SHOW: if x1 & x2 have a period T then x3 = a*x1 + b*x2 also has period T

[VinnyCee]

Homework Statement

Show that if $x_1(t)$ and $x_2(t)$ have period T, then $x_3(t)\,=\,ax_1(t)\,+\,bx_2(t)$ (a, b constant) has the same period T.

Homework Equations

$$x_1\left(t\,+\,T\right)\,=\,x_1(t)$$

$$x_2\left(t\,+\,T\right)\,=\,x_2(t)$$

The Attempt at a Solution

$$x_3(t)\,=\,a\,x_1(t)\,+\,b\,x_2(t)$$

$$x_3(t\,+\,T)\,=\,a\,x_1(t\,+\,T)\,+\,b\,x_2(t\,+\,T)$$

Since the relevant equations (above) are true...

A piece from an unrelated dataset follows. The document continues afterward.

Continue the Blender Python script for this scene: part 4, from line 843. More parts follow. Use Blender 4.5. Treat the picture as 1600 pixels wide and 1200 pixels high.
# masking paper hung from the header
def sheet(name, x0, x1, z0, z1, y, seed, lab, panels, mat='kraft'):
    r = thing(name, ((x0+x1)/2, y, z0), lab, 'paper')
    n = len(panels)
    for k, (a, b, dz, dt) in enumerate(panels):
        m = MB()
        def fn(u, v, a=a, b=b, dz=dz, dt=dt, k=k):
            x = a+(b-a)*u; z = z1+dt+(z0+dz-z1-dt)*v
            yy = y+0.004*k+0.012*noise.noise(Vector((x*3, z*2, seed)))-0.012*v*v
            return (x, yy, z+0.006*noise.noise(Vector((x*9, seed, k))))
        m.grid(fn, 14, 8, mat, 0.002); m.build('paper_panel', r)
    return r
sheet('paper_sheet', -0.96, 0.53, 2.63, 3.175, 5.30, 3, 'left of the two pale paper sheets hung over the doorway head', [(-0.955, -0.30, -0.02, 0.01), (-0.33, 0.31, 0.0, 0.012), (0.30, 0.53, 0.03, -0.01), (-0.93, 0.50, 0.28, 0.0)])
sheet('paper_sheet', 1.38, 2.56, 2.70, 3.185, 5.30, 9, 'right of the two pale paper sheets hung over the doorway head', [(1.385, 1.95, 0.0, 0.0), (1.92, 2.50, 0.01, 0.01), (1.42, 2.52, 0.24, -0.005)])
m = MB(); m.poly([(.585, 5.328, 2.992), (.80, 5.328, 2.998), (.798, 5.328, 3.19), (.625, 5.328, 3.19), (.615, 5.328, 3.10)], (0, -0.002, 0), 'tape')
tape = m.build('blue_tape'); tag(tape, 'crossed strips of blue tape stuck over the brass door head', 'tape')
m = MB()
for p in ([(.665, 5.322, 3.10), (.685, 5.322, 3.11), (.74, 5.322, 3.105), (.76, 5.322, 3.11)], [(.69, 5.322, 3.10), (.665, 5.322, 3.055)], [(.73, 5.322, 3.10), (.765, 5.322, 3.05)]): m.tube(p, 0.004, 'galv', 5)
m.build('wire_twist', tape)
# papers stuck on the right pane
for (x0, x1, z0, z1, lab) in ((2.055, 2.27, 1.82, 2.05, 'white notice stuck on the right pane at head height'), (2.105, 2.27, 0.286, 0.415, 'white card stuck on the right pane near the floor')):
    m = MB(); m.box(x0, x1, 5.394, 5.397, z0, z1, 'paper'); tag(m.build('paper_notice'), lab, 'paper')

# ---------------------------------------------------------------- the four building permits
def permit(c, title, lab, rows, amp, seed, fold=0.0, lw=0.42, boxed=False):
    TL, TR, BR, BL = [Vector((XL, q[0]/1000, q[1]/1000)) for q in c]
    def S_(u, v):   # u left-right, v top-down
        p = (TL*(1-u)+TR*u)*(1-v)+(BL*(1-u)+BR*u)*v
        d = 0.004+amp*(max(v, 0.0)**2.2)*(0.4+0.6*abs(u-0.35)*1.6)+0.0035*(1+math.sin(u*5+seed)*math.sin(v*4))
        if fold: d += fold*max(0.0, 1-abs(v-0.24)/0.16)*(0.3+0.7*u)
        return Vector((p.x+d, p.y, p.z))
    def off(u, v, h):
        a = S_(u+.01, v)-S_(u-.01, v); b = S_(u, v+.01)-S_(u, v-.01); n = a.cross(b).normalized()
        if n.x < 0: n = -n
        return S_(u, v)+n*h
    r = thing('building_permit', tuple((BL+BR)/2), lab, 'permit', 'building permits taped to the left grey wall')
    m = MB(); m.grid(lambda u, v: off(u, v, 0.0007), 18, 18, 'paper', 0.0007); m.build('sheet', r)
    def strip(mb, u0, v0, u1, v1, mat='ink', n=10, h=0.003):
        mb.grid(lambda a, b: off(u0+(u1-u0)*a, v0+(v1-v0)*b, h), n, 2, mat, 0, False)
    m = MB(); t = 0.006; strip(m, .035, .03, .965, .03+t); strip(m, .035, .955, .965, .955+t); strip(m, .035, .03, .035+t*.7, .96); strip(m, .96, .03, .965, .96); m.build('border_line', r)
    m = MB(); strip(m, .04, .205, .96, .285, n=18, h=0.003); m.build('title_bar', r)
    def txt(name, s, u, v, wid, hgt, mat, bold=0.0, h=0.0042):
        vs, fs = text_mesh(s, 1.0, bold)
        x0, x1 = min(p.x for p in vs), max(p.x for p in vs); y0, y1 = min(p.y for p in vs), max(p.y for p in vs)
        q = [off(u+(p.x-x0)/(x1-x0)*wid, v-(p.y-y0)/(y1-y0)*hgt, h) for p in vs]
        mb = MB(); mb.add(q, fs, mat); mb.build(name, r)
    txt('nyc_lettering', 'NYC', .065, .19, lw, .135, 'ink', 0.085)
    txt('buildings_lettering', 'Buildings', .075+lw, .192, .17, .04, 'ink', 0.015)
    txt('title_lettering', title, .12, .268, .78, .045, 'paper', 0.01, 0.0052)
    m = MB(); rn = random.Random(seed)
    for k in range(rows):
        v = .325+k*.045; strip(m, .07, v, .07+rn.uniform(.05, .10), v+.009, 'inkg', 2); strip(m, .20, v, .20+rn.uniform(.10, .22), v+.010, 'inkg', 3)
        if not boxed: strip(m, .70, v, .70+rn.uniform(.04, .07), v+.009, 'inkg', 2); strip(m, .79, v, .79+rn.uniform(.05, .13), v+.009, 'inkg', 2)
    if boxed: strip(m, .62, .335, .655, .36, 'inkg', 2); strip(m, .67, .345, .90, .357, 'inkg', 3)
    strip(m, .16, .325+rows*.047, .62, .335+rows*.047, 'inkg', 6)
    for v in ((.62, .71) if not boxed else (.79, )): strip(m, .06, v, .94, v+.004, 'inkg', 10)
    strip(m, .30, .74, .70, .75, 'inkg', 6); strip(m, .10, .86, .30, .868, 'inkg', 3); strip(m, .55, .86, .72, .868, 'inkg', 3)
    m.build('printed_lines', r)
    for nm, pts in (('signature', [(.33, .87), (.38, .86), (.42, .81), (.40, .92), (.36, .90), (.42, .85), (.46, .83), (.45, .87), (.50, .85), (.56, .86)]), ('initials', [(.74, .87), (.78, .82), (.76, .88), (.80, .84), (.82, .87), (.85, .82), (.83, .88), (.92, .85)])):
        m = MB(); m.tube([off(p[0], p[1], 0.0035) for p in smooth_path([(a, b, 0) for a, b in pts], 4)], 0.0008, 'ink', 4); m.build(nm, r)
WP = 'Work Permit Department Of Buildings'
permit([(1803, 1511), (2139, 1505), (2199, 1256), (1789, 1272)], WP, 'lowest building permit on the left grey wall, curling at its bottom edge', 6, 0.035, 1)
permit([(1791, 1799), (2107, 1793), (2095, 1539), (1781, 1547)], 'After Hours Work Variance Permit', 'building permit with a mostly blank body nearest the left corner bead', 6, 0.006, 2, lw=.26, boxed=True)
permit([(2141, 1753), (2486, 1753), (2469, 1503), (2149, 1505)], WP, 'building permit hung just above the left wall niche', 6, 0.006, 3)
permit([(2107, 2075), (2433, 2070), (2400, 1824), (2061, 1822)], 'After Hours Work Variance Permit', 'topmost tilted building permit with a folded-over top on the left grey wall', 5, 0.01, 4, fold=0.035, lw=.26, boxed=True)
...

$$x_3\left(t\,+\,T\right)\,=\,a\,x_1(t)\,+\,b\,x_2(t)$$

$$x_3(t)\,=\,a\,x_1(t)\,+\,b\,x_2(t)$$

$$\therefore\,x_3\left(t\,+\,T\right)\,=\,x_3(t)\,\forall\,t\,\in\,\mathbb{R}$$



Does this look right?

 

[HallsofIvy]

Yes, that's fine. That shows that if T is a period of both x₁ and x₂ then it is a period of ax₁+ bx₂ for any a and b. It is NOT always true that if T is the period (i.e. smallest period) of both x₁ and x₂ then it is the period of ax₁+ bx₂. Example: x₁= sin(x)+ sin(2x), x₂= -sin(x)+ sin(2x). Then $2\pi$ is the period of both x₁ and x₂ but x₁-x₂= 2sin(2x) which has fundamental period $\pi$. (But $2\pi$ is still a period.)